Dataset section —
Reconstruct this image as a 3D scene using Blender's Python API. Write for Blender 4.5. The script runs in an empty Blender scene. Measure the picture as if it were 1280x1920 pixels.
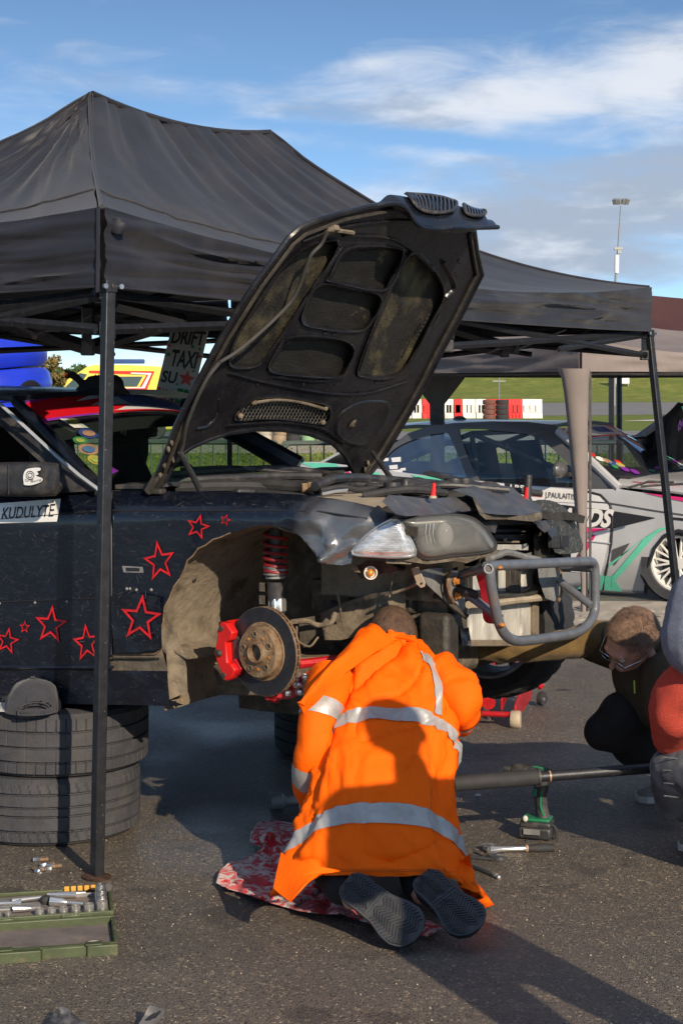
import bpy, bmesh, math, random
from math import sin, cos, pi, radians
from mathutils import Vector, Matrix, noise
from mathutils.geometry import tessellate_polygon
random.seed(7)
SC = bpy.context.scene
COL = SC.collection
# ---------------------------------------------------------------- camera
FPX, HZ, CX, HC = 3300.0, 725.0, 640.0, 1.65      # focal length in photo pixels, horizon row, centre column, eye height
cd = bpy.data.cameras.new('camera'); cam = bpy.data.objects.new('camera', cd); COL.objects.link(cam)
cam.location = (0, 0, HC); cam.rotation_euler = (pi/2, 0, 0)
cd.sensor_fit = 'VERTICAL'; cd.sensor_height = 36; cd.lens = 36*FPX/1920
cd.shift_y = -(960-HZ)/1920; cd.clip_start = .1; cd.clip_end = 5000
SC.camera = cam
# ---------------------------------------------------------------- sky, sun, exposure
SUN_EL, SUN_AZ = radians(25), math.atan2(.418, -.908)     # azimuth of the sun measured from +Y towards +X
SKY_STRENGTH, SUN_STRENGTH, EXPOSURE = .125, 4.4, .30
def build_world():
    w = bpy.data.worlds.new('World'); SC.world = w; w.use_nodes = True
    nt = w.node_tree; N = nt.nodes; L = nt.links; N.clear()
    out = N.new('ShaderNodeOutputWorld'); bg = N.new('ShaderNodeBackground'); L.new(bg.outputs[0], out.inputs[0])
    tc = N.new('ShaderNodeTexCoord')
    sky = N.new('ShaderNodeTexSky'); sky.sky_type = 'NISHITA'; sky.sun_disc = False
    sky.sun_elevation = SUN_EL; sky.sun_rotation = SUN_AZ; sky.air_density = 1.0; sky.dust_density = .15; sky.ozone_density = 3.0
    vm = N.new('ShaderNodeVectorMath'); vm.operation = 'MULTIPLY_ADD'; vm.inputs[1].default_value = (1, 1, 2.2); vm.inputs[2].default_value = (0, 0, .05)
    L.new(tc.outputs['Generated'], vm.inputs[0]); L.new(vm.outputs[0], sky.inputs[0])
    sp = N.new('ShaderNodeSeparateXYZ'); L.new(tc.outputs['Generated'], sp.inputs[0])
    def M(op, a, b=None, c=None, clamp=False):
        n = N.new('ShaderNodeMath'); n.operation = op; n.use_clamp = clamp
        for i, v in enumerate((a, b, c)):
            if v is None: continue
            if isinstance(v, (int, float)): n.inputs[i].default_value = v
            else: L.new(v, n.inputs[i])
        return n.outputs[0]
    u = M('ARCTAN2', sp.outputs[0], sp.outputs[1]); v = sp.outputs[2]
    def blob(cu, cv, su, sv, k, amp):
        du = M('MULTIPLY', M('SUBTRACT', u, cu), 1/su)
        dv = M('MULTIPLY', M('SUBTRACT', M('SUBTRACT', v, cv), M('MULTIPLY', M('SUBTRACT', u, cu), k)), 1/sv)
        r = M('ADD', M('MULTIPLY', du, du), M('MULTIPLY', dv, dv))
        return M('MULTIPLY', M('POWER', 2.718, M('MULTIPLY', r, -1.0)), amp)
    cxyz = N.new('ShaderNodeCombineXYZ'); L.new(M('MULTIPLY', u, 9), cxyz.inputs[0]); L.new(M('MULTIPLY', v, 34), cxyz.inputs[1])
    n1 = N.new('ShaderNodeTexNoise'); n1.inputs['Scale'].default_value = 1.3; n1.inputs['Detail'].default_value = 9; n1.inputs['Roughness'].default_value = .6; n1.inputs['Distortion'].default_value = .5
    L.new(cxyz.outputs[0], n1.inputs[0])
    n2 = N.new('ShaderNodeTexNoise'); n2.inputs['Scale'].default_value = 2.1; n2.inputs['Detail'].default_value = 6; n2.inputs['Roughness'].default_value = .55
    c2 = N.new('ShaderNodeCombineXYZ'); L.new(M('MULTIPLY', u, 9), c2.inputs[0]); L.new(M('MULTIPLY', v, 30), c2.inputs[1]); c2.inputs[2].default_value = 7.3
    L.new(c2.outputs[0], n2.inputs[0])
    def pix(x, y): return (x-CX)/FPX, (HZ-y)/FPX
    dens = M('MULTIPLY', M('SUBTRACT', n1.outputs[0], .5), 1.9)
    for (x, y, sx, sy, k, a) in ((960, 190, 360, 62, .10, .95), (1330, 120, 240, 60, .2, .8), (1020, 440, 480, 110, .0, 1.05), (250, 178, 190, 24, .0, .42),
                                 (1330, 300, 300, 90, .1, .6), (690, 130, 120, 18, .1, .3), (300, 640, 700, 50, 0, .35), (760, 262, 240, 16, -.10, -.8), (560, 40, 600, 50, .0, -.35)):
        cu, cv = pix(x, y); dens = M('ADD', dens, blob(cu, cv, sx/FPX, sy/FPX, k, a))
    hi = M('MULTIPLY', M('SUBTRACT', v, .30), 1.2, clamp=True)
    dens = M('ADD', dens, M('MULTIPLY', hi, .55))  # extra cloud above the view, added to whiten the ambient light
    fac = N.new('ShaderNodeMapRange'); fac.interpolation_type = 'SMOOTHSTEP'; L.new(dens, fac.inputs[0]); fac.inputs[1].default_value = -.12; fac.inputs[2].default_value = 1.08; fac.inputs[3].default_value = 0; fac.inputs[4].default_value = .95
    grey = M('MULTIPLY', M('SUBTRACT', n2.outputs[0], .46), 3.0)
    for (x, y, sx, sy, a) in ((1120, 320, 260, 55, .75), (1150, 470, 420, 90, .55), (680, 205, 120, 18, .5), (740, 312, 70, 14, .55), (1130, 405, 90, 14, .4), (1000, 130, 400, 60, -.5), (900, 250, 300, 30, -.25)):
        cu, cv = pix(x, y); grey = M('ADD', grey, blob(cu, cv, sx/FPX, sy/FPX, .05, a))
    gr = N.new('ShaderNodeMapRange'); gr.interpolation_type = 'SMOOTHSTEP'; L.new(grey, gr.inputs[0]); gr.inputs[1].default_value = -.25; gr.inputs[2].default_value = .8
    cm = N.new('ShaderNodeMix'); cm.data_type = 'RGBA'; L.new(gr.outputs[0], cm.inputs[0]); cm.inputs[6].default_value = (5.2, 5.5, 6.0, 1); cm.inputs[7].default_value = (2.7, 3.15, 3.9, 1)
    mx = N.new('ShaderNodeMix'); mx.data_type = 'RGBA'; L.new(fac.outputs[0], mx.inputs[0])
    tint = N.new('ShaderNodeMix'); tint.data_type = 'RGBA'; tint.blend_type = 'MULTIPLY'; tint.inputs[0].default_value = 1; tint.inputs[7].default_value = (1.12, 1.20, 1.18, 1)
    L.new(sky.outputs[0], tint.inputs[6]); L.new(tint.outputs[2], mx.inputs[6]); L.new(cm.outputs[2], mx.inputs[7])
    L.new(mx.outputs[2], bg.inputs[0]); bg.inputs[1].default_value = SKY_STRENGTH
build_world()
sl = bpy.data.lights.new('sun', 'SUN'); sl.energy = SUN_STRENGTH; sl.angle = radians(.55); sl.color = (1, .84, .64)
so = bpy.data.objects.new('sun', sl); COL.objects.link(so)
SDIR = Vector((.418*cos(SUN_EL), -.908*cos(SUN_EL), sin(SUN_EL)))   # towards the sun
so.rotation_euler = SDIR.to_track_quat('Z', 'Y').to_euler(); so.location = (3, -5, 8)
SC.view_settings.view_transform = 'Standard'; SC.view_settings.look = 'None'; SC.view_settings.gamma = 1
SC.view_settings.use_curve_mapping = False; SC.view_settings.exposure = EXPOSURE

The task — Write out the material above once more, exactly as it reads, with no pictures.

Exercise solution —
Reconstruct this image as a 3D scene using Blender's Python API. Write for Blender 4.5. The script runs in an empty Blender scene. Measure the picture as if it were 1280x1920 pixels.
import bpy, bmesh, math, random
from math import sin, cos, pi, radians
from mathutils import Vector, Matrix, noise
from mathutils.geometry import tessellate_polygon
random.seed(7)
SC = bpy.context.scene
COL = SC.collection
# ---------------------------------------------------------------- camera
FPX, HZ, CX, HC = 3300.0, 725.0, 640.0, 1.65      # focal length in photo pixels, horizon row, centre column, eye height
cd = bpy.data.cameras.new('camera'); cam = bpy.data.objects.new('camera', cd); COL.objects.link(cam)
cam.location = (0, 0, HC); cam.rotation_euler = (pi/2, 0, 0)
cd.sensor_fit = 'VERTICAL'; cd.sensor_height = 36; cd.lens = 36*FPX/1920
cd.shift_y = -(960-HZ)/1920; cd.clip_start = .1; cd.clip_end = 5000
SC.camera = cam
# ---------------------------------------------------------------- sky, sun, exposure
SUN_EL, SUN_AZ = radians(25), math.atan2(.418, -.908)     # azimuth of the sun measured from +Y towards +X
SKY_STRENGTH, SUN_STRENGTH, EXPOSURE = .125, 4.4, .30
def build_world():
    w = bpy.data.worlds.new('World'); SC.world = w; w.use_nodes = True
    nt = w.node_tree; N = nt.nodes; L = nt.links; N.clear()
    out = N.new('ShaderNodeOutputWorld'); bg = N.new('ShaderNodeBackground'); L.new(bg.outputs[0], out.inputs[0])
    tc = N.new('ShaderNodeTexCoord')
    sky = N.new('ShaderNodeTexSky'); sky.sky_type = 'NISHITA'; sky.sun_disc = False
    sky.sun_elevation = SUN_EL; sky.sun_rotation = SUN_AZ; sky.air_density = 1.0; sky.dust_density = .15; sky.ozone_density = 3.0
    vm = N.new('ShaderNodeVectorMath'); vm.operation = 'MULTIPLY_ADD'; vm.inputs[1].default_value = (1, 1, 2.2); vm.inputs[2].default_value = (0, 0, .05)
    L.new(tc.outputs['Generated'], vm.inputs[0]); L.new(vm.outputs[0], sky.inputs[0])
    sp = N.new('ShaderNodeSeparateXYZ'); L.new(tc.outputs['Generated'], sp.inputs[0])
    def M(op, a, b=None, c=None, clamp=False):
        n = N.new('ShaderNodeMath'); n.operation = op; n.use_clamp = clamp
        for i, v in enumerate((a, b, c)):
            if v is None: continue
            if isinstance(v, (int, float)): n.inputs[i].default_value = v
            else: L.new(v, n.inputs[i])
        return n.outputs[0]
    u = M('ARCTAN2', sp.outputs[0], sp.outputs[1]); v = sp.outputs[2]
    def blob(cu, cv, su, sv, k, amp):
        du = M('MULTIPLY', M('SUBTRACT', u, cu), 1/su)
        dv = M('MULTIPLY', M('SUBTRACT', M('SUBTRACT', v, cv), M('MULTIPLY', M('SUBTRACT', u, cu), k)), 1/sv)
        r = M('ADD', M('MULTIPLY', du, du), M('MULTIPLY', dv, dv))
        return M('MULTIPLY', M('POWER', 2.718, M('MULTIPLY', r, -1.0)), amp)
    cxyz = N.new('ShaderNodeCombineXYZ'); L.new(M('MULTIPLY', u, 9), cxyz.inputs[0]); L.new(M('MULTIPLY', v, 34), cxyz.inputs[1])
    n1 = N.new('ShaderNodeTexNoise'); n1.inputs['Scale'].default_value = 1.3; n1.inputs['Detail'].default_value = 9; n1.inputs['Roughness'].default_value = .6; n1.inputs['Distortion'].default_value = .5
    L.new(cxyz.outputs[0], n1.inputs[0])
    n2 = N.new('ShaderNodeTexNoise'); n2.inputs['Scale'].default_value = 2.1; n2.inputs['Detail'].default_value = 6; n2.inputs['Roughness'].default_value = .55
    c2 = N.new('ShaderNodeCombineXYZ'); L.new(M('MULTIPLY', u, 9), c2.inputs[0]); L.new(M('MULTIPLY', v, 30), c2.inputs[1]); c2.inputs[2].default_value = 7.3
    L.new(c2.outputs[0], n2.inputs[0])
    def pix(x, y): return (x-CX)/FPX, (HZ-y)/FPX
    dens = M('MULTIPLY', M('SUBTRACT', n1.outputs[0], .5), 1.9)
    for (x, y, sx, sy, k, a) in ((960, 190, 360, 62, .10, .95), (1330, 120, 240, 60, .2, .8), (1020, 440, 480, 110, .0, 1.05), (250, 178, 190, 24, .0, .42),
                                 (1330, 300, 300, 90, .1, .6), (690, 130, 120, 18, .1, .3), (300, 640, 700, 50, 0, .35), (760, 262, 240, 16, -.10, -.8), (560, 40, 600, 50, .0, -.35)):
        cu, cv = pix(x, y); dens = M('ADD', dens, blob(cu, cv, sx/FPX, sy/FPX, k, a))
    hi = M('MULTIPLY', M('SUBTRACT', v, .30), 1.2, clamp=True)
    dens = M('ADD', dens, M('MULTIPLY', hi, .55))  # extra cloud above the view, added to whiten the ambient light
    fac = N.new('ShaderNodeMapRange'); fac.interpolation_type = 'SMOOTHSTEP'; L.new(dens, fac.inputs[0]); fac.inputs[1].default_value = -.12; fac.inputs[2].default_value = 1.08; fac.inputs[3].default_value = 0; fac.inputs[4].default_value = .95
    grey = M('MULTIPLY', M('SUBTRACT', n2.outputs[0], .46), 3.0)
    for (x, y, sx, sy, a) in ((1120, 320, 260, 55, .75), (1150, 470, 420, 90, .55), (680, 205, 120, 18, .5), (740, 312, 70, 14, .55), (1130, 405, 90, 14, .4), (1000, 130, 400, 60, -.5), (900, 250, 300, 30, -.25)):
        cu, cv = pix(x, y); grey = M('ADD', grey, blob(cu, cv, sx/FPX, sy/FPX, .05, a))
    gr = N.new('ShaderNodeMapRange'); gr.interpolation_type = 'SMOOTHSTEP'; L.new(grey, gr.inputs[0]); gr.inputs[1].default_value = -.25; gr.inputs[2].default_value = .8
    cm = N.new('ShaderNodeMix'); cm.data_type = 'RGBA'; L.new(gr.outputs[0], cm.inputs[0]); cm.inputs[6].default_value = (5.2, 5.5, 6.0, 1); cm.inputs[7].default_value = (2.7, 3.15, 3.9, 1)
    mx = N.new('ShaderNodeMix'); mx.data_type = 'RGBA'; L.new(fac.outputs[0], mx.inputs[0])
    tint = N.new('ShaderNodeMix'); tint.data_type = 'RGBA'; tint.blend_type = 'MULTIPLY'; tint.inputs[0].default_value = 1; tint.inputs[7].default_value = (1.12, 1.20, 1.18, 1)
    L.new(sky.outputs[0], tint.inputs[6]); L.new(tint.outputs[2], mx.inputs[6]); L.new(cm.outputs[2], mx.inputs[7])
    L.new(mx.outputs[2], bg.inputs[0]); bg.inputs[1].default_value = SKY_STRENGTH
build_world()
sl = bpy.data.lights.new('sun', 'SUN'); sl.energy = SUN_STRENGTH; sl.angle = radians(.55); sl.color = (1, .84, .64)
so = bpy.data.objects.new('sun', sl); COL.objects.link(so)
SDIR = Vector((.418*cos(SUN_EL), -.908*cos(SUN_EL), sin(SUN_EL)))   # towards the sun
so.rotation_euler = SDIR.to_track_quat('Z', 'Y').to_euler(); so.location = (3, -5, 8)
SC.view_settings.view_transform = 'Standard'; SC.view_settings.look = 'None'; SC.view_settings.gamma = 1
SC.view_settings.use_curve_mapping = False; SC.view_settings.exposure = EXPOSURE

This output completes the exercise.